The Graveyard Book Read-Along: Part 1

Sunday, October 7, 2012

I first read The Graveyard Book a few years ago, before I was blogging. I immediately loved the tone of the book. Gaiman blended the innocence and naïveté of a young boy with the dark atmosphere of a ghost story. I’m re-reading it at a slower pace and I’ve noticed so much more that I love about the book. It’s a coming-of-age story and at its heart it’s about a boy who feels like he doesn’t quite fit in anywhere. That unifying feeling makes the book applicable to just about anyone, but especially young teens.

The first three chapters include How Nobody Came to the Graveyard, The New Friend, and The Hounds of God. The first chapter reminds me so much of The Jungle Book. I know this was an intentional decision on Gaiman’s part to loosely retell that story and I think he did it beautifully. Bod is struggling to figure out his place in the world while being raised in a very foreign environment, just as Mowgli did.

I also think it was interesting to structure the book as a collection of short stories instead of as a seamless novel. Giving us glimpses into Bod’s life as he grows up works wonderfully. Each chapter contains its own little story while at the same time adding pieces to the deeper mystery behind the murder of Bod’s family. I like that some things are implied, not spelled out. We can guess a bit about who Silas is, but we don’t know for sure where he comes from or what he is.
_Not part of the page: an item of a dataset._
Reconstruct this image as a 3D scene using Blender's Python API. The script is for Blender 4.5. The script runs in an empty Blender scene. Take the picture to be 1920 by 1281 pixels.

The New Friend chapter broke my heart for Bod. For the first time in his life he finds a living friend. She’s kind and playful and Bod is happy. But circumstances beyond his control end the friendship before it really has a chance to begin. Also, the indigo man and the whole cave were super creepy.

The Hounds of God is probably my least favorite chapter. I still loved the evolution of Bod’s relationship with Miss Lupescu, but not the kidnapping of Bod by the ghouls as much. I do think it was crucial for Bod to realize how much he values his life in the graveyard and this chapter does that. It also reminded me a tiny bit of the dwarves being captured by the trolls in The Hobbit.

Up next week I’ll talk about Chapters 4-6. Thanks again to Carl at Stainless Steel Droppings for hosting this read-along as part of his R.I.P. event!


Sandy Nawrot said...

I read this book right when it came out. I read it aloud to the kids, and my mother was HORRIFIED over the whole thing. It is definitely a bizarre book but we all loved it.

Jeanne said...

I read this once when I was sick ( and hadn't thought of re-reading it, but now that you mention it this might be the time, while recovering from something else.

Enbrethiliel said...


I can't believe I forgot about this book! I'm doing "Burial Grounds" for Locus Focus this month, and of course the cemetery would be right up my alley!

Thanks for the reminder. =)

Cheryl @ Tales of the Marvelous said...

I like the comparison to Mowgli--in plot, it is sort of a supernatural Jungle Book! Which, come to think of it, I think was fairly episodic too.

I also love that Gaiman hasn't specified at all just what Silas is--but those little hints are there!

Jenners said...

I will definitely be reading this!

TBM said...

I also thought of the Hobbit when I read that chapter.

Melissa (Avid Reader) said...

Sandy - That is hilarious. I am so bad about figuring out which books are age appropriate for my neices and nephews. Every kid is different so it's hard to tell!

Jeanne - Some books don't offer much on a second read, but this one really has for me.

Enbrethiliel - This would be perfect for that!

Cheryl - I love that he retold Kipling's famous story in such a unique way.

Jenners - I think you'll like it!

TBM - It was really similar.

Vasilly said...

I love this post! The Hounds of God is one of my favorite chapters because it was so creepy! Yes, the New Friend chapter is definitely a heart-breaker. I'm looking forwarding to read next week's post on The Graveyard Book.

Melissa (Avid Reader) said...

Vasilly - It's been good to break the book down slowly. I read it so fast the first time because I loved it, but I'm noticing much more this time around.